— Begin Given information —

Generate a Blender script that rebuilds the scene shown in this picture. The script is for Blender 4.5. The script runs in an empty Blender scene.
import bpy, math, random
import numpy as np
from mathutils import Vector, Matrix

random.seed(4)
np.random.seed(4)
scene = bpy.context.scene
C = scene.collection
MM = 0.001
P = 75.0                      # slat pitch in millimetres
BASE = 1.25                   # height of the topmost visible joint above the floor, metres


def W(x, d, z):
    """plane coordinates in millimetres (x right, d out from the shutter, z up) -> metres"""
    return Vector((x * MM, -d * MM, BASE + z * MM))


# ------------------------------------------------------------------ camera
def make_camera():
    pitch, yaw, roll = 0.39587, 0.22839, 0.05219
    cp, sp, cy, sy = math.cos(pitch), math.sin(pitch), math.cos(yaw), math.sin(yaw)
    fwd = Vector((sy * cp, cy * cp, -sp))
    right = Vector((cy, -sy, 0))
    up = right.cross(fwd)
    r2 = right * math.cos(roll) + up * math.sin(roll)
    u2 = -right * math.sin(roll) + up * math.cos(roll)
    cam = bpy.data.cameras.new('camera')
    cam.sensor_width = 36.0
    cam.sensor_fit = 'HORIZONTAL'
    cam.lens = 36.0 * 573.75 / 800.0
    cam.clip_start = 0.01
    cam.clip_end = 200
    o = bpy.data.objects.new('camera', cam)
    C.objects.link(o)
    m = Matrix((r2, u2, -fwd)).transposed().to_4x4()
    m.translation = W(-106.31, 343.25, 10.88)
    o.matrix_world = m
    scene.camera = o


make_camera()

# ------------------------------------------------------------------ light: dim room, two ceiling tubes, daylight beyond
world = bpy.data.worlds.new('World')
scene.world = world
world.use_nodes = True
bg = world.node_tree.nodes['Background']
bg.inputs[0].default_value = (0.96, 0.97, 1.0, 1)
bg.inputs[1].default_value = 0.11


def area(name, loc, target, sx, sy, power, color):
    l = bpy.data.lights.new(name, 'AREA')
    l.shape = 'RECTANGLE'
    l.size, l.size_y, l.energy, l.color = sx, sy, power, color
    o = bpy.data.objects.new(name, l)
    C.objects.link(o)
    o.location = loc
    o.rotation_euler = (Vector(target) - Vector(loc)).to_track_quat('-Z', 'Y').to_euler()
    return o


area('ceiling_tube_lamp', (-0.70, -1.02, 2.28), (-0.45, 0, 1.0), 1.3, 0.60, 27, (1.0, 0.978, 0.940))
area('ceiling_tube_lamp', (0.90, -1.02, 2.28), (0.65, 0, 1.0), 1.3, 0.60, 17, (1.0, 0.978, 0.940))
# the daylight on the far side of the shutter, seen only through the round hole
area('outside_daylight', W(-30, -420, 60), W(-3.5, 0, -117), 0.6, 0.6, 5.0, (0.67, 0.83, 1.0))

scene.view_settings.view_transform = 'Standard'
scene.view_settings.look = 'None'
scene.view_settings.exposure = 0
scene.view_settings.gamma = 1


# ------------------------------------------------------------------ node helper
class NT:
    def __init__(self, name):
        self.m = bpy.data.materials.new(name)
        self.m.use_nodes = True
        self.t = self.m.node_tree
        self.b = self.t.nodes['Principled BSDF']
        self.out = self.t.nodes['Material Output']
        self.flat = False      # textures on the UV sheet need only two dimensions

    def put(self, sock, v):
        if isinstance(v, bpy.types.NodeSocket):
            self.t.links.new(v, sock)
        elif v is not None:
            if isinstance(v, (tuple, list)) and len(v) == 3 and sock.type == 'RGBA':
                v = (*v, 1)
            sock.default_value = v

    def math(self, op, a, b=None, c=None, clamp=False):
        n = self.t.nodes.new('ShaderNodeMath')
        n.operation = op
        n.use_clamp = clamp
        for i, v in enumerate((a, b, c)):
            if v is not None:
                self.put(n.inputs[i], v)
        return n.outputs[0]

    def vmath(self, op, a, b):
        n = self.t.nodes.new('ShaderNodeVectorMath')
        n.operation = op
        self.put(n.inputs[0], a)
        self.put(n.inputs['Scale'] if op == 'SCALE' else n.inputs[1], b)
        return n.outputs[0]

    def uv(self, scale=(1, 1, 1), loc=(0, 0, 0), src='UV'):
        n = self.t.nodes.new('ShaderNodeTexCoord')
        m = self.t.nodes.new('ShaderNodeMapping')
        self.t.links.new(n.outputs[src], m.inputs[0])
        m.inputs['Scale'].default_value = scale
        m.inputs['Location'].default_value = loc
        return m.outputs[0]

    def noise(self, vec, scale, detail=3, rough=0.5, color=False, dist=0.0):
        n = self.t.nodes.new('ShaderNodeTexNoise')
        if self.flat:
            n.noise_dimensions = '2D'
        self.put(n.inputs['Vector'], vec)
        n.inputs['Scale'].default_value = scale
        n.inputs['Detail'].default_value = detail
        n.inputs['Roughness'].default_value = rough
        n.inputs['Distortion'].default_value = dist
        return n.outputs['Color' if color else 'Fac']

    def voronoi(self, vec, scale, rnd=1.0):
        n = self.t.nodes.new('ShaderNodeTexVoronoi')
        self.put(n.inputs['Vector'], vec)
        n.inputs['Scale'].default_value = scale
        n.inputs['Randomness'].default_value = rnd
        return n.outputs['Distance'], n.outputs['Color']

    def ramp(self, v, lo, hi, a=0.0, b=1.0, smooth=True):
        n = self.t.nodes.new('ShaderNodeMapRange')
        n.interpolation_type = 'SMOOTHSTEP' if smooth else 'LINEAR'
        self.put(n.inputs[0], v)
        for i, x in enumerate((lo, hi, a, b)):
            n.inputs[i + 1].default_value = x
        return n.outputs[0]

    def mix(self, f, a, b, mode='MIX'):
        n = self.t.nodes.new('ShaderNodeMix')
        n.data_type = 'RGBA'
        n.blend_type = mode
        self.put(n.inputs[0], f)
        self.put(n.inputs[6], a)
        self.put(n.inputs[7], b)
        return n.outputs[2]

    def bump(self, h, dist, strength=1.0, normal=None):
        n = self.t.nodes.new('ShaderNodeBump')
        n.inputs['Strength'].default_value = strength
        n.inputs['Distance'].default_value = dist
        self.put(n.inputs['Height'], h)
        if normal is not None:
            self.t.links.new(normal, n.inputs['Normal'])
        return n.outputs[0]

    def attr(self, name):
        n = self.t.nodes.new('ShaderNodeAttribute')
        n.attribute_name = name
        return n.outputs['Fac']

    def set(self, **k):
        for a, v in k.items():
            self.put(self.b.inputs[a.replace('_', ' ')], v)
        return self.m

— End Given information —

Please reproduce every line of the material word for word.

Solution to this task
Generate a Blender script that rebuilds the scene shown in this picture. The script is for Blender 4.5. The script runs in an empty Blender scene.
import bpy, math, random
import numpy as np
from mathutils import Vector, Matrix

random.seed(4)
np.random.seed(4)
scene = bpy.context.scene
C = scene.collection
MM = 0.001
P = 75.0                      # slat pitch in millimetres
BASE = 1.25                   # height of the topmost visible joint above the floor, metres


def W(x, d, z):
    """plane coordinates in millimetres (x right, d out from the shutter, z up) -> metres"""
    return Vector((x * MM, -d * MM, BASE + z * MM))


# ------------------------------------------------------------------ camera
def make_camera():
    pitch, yaw, roll = 0.39587, 0.22839, 0.05219
    cp, sp, cy, sy = math.cos(pitch), math.sin(pitch), math.cos(yaw), math.sin(yaw)
    fwd = Vector((sy * cp, cy * cp, -sp))
    right = Vector((cy, -sy, 0))
    up = right.cross(fwd)
    r2 = right * math.cos(roll) + up * math.sin(roll)
    u2 = -right * math.sin(roll) + up * math.cos(roll)
    cam = bpy.data.cameras.new('camera')
    cam.sensor_width = 36.0
    cam.sensor_fit = 'HORIZONTAL'
    cam.lens = 36.0 * 573.75 / 800.0
    cam.clip_start = 0.01
    cam.clip_end = 200
    o = bpy.data.objects.new('camera', cam)
    C.objects.link(o)
    m = Matrix((r2, u2, -fwd)).transposed().to_4x4()
    m.translation = W(-106.31, 343.25, 10.88)
    o.matrix_world = m
    scene.camera = o


make_camera()

# ------------------------------------------------------------------ light: dim room, two ceiling tubes, daylight beyond
world = bpy.data.worlds.new('World')
scene.world = world
world.use_nodes = True
bg = world.node_tree.nodes['Background']
bg.inputs[0].default_value = (0.96, 0.97, 1.0, 1)
bg.inputs[1].default_value = 0.11


def area(name, loc, target, sx, sy, power, color):
    l = bpy.data.lights.new(name, 'AREA')
    l.shape = 'RECTANGLE'
    l.size, l.size_y, l.energy, l.color = sx, sy, power, color
    o = bpy.data.objects.new(name, l)
    C.objects.link(o)
    o.location = loc
    o.rotation_euler = (Vector(target) - Vector(loc)).to_track_quat('-Z', 'Y').to_euler()
    return o


area('ceiling_tube_lamp', (-0.70, -1.02, 2.28), (-0.45, 0, 1.0), 1.3, 0.60, 27, (1.0, 0.978, 0.940))
area('ceiling_tube_lamp', (0.90, -1.02, 2.28), (0.65, 0, 1.0), 1.3, 0.60, 17, (1.0, 0.978, 0.940))
# the daylight on the far side of the shutter, seen only through the round hole
area('outside_daylight', W(-30, -420, 60), W(-3.5, 0, -117), 0.6, 0.6, 5.0, (0.67, 0.83, 1.0))

scene.view_settings.view_transform = 'Standard'
scene.view_settings.look = 'None'
scene.view_settings.exposure = 0
scene.view_settings.gamma = 1


# ------------------------------------------------------------------ node helper
class NT:
    def __init__(self, name):
        self.m = bpy.data.materials.new(name)
        self.m.use_nodes = True
        self.t = self.m.node_tree
        self.b = self.t.nodes['Principled BSDF']
        self.out = self.t.nodes['Material Output']
        self.flat = False      # textures on the UV sheet need only two dimensions

    def put(self, sock, v):
        if isinstance(v, bpy.types.NodeSocket):
            self.t.links.new(v, sock)
        elif v is not None:
            if isinstance(v, (tuple, list)) and len(v) == 3 and sock.type == 'RGBA':
                v = (*v, 1)
            sock.default_value = v

    def math(self, op, a, b=None, c=None, clamp=False):
        n = self.t.nodes.new('ShaderNodeMath')
        n.operation = op
        n.use_clamp = clamp
        for i, v in enumerate((a, b, c)):
            if v is not None:
                self.put(n.inputs[i], v)
        return n.outputs[0]

    def vmath(self, op, a, b):
        n = self.t.nodes.new('ShaderNodeVectorMath')
        n.operation = op
        self.put(n.inputs[0], a)
        self.put(n.inputs['Scale'] if op == 'SCALE' else n.inputs[1], b)
        return n.outputs[0]

    def uv(self, scale=(1, 1, 1), loc=(0, 0, 0), src='UV'):
        n = self.t.nodes.new('ShaderNodeTexCoord')
        m = self.t.nodes.new('ShaderNodeMapping')
        self.t.links.new(n.outputs[src], m.inputs[0])
        m.inputs['Scale'].default_value = scale
        m.inputs['Location'].default_value = loc
        return m.outputs[0]

    def noise(self, vec, scale, detail=3, rough=0.5, color=False, dist=0.0):
        n = self.t.nodes.new('ShaderNodeTexNoise')
        if self.flat:
            n.noise_dimensions = '2D'
        self.put(n.inputs['Vector'], vec)
        n.inputs['Scale'].default_value = scale
        n.inputs['Detail'].default_value = detail
        n.inputs['Roughness'].default_value = rough
        n.inputs['Distortion'].default_value = dist
        return n.outputs['Color' if color else 'Fac']

    def voronoi(self, vec, scale, rnd=1.0):
        n = self.t.nodes.new('ShaderNodeTexVoronoi')
        self.put(n.inputs['Vector'], vec)
        n.inputs['Scale'].default_value = scale
        n.inputs['Randomness'].default_value = rnd
        return n.outputs['Distance'], n.outputs['Color']

    def ramp(self, v, lo, hi, a=0.0, b=1.0, smooth=True):
        n = self.t.nodes.new('ShaderNodeMapRange')
        n.interpolation_type = 'SMOOTHSTEP' if smooth else 'LINEAR'
        self.put(n.inputs[0], v)
        for i, x in enumerate((lo, hi, a, b)):
            n.inputs[i + 1].default_value = x
        return n.outputs[0]

    def mix(self, f, a, b, mode='MIX'):
        n = self.t.nodes.new('ShaderNodeMix')
        n.data_type = 'RGBA'
        n.blend_type = mode
        self.put(n.inputs[0], f)
        self.put(n.inputs[6], a)
        self.put(n.inputs[7], b)
        return n.outputs[2]

    def bump(self, h, dist, strength=1.0, normal=None):
        n = self.t.nodes.new('ShaderNodeBump')
        n.inputs['Strength'].default_value = strength
        n.inputs['Distance'].default_value = dist
        self.put(n.inputs['Height'], h)
        if normal is not None:
            self.t.links.new(normal, n.inputs['Normal'])
        return n.outputs[0]

    def attr(self, name):
        n = self.t.nodes.new('ShaderNodeAttribute')
        n.attribute_name = name
        return n.outputs['Fac']

    def set(self, **k):
        for a, v in k.items():
            self.put(self.b.inputs[a.replace('_', ' ')], v)
        return self.m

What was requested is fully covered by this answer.